Wednesday, July 11, 2007

Stephen King: On Writing

I don’t ordinarily read Stephen King’s books—don’t care anything about the horror genre. However, this summer, I am making a study of writing. So I fell into his book On Writing: A Memoir of the Craft.

The first part of the book is an entertaining autobiographical account of how he got into his writing. He was a constant watcher and reader of horror movies and books from his earliest days; so it isn’t something he just stumbled into when he grew up. He started writing those scary stories when he was just a child, and his first published work was a novella “in a horror fanzine issued by Mike Garrett of Birmingham, Alabama.” The title of the story was “I Was a Teen-Age Graverobber.” Yikes!

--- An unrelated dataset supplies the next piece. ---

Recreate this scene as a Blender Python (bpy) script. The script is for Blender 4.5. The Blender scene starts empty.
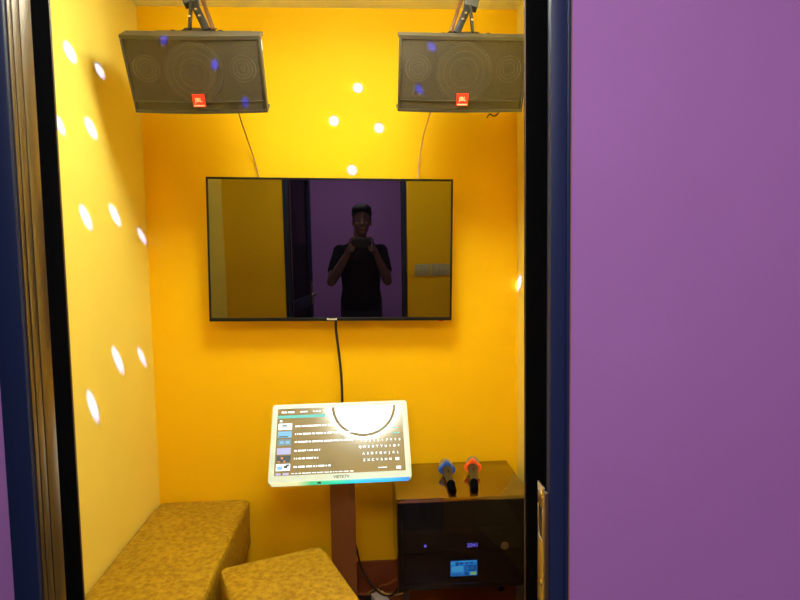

In the second half of the book, King gives very straightforward, practical advice for budding writers. Here are some of his best pointers:

  • Don’t get a huge desk that you place in the center of a room, he says. Put a small one “in the corner, and every time you sit down there to write, remind your self why it isn’t in the middle of the room. Life isn’t a support-system for art. It’s the other way around.” Don’t abandon your life. Live it; then if you pay close attention, you will recognize good subjects when they show up.
  • The “bread of writing is vocabulary.” It’s your most common tool, so keep it handy. Don’t “make any conscious effort to improve it” because if you do, it will become stilted, and it won’t sound like you.
  • Read constantly, whenever you aren’t writing. Your handle on the language will improve, and your vocabulary will improve without your having to work at it.
  • If you aren’t good at grammar, you need to be. A good help is Warriner’s English Grammar and Composition; “. . .almost all you need is summarized on the front and back endpapers of the book.” A great style manual is Strunk and White’s The Elements of Style.
  • Avoid adverbs, the passive voice in verbs, and any kind of “dialogue attribution” other than “said.” “Do as well as you can,” he said, “and remember that, while to write adverbs is human, to write he said or she said is divine.”
  • Don’t be overwhelmingly wordy.

If you want to be a writer, he says, you have to be seriously committed to it. Stephen King says he writes about 2,000 words a day. He is willing to let us get away with 1,000 words a day, and he will let us have Sunday off. This is a concrete goal, which we need.

Write about whatever you want to; “anything at all . . . as long as you tell the truth.” By truth, he means the things the heart knows. He says, “The job of fiction is to find the truth inside the story’s web of lies, not to commit intellectual dishonesty in the hunt for the buck.” People want to read stories in which they recognize themselves, in which they hear “strong echoes of (their own lives) and beliefs.”

Somehow, King gives me confidence that maybe I can improve my writing. What I have been lacking is the serious commitment part. I’ve been the one who takes care of every other little problem first and then I get around to writing, if there’s still time. I hereby commit myself to write at least 1,000 words every day . . . well, lots of days, anyway. King says there’s a sort of “redemptive power of writing that I had long felt but never articulated.” I think he is right.